The nearly $10 million will come from colleges and academic departments, as well as other business-related university departments.

Deans and department heads who were responsible for identifying where the remaining money would come from have given their plans to Provost George Davis and President Peter Likins. They, along with Joel Valdez, senior vice resident for business affairs, are responsible for identifying where the cuts would come from.

Sander's budget cut plans for his college include: delaying spending on research equipment until next summer, borrowing faculty members from research and colleges outside the College of Agriculture and Life Sciences to teach classes and increasing the faculty's workload.

Students will also be affected if a university-wide budget cut goes into effect.

Mark Zupan, dean of the College of Business and Public Administration, plans to drop elective courses with low enrollment, reduce the hours the computer lab in McClelland Hall is open and possibly close the computer lab on the first floor of the Economics building to accommodate budget cuts.

Zupan said because of the hiring freeze currently in place, open positions in his staff have left gaping holes in the services provided.
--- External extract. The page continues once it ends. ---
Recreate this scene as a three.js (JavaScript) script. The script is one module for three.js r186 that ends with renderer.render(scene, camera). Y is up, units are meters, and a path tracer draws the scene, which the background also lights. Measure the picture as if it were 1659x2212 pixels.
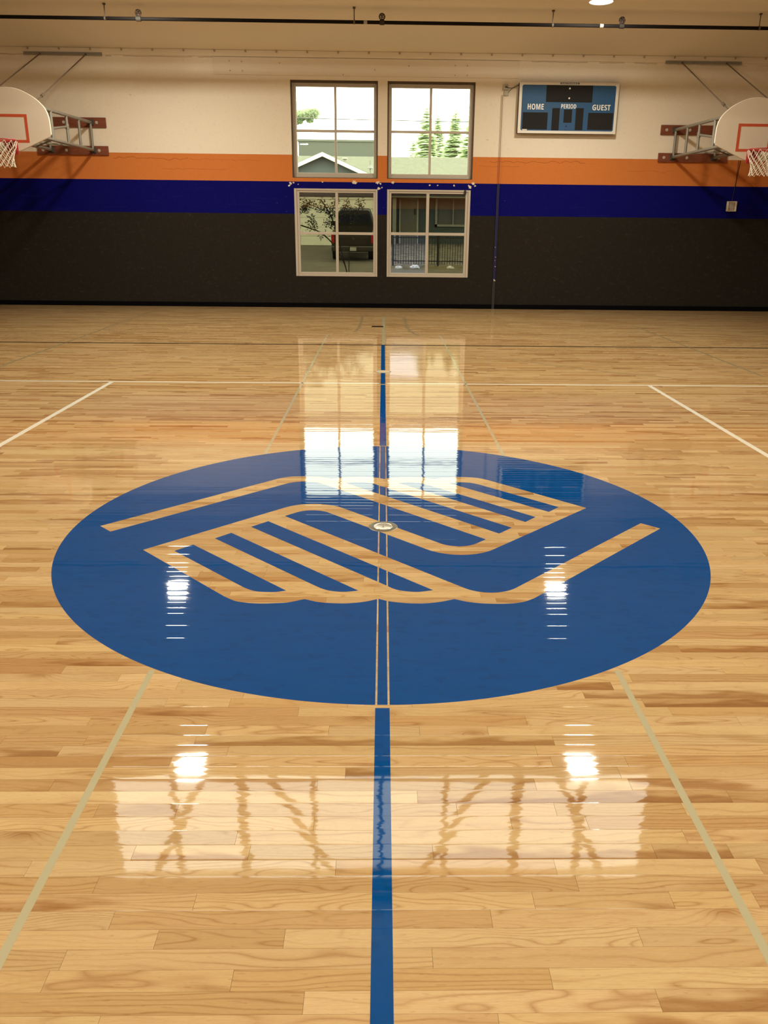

In the marketing program, for example, Zupan said students did not receive their exams in time to take them for a class, because there was not a staff member to make copies of the exams.

UA administrators have identified sources for $3.96 million of the $13.9 million budget cut by scaling back various costs, leaving about $9.94 million to be announced today.

However, deans and department heads have identified an excess $500,000 where budget cuts could be made to help ease problems such as the loss of vital classes or faculty retention.

Davis said though deans and department heads had worked to avoid cutting tier one and first-year courses and courses necessary for the completion of a major, there would likely be some vital classes that deans and administrators had forgotten to protect, or which would be crowed.

"The $500,000 would answer a cry for opening up a new section, (or) retaining faculty thinking of leaving," Davis said.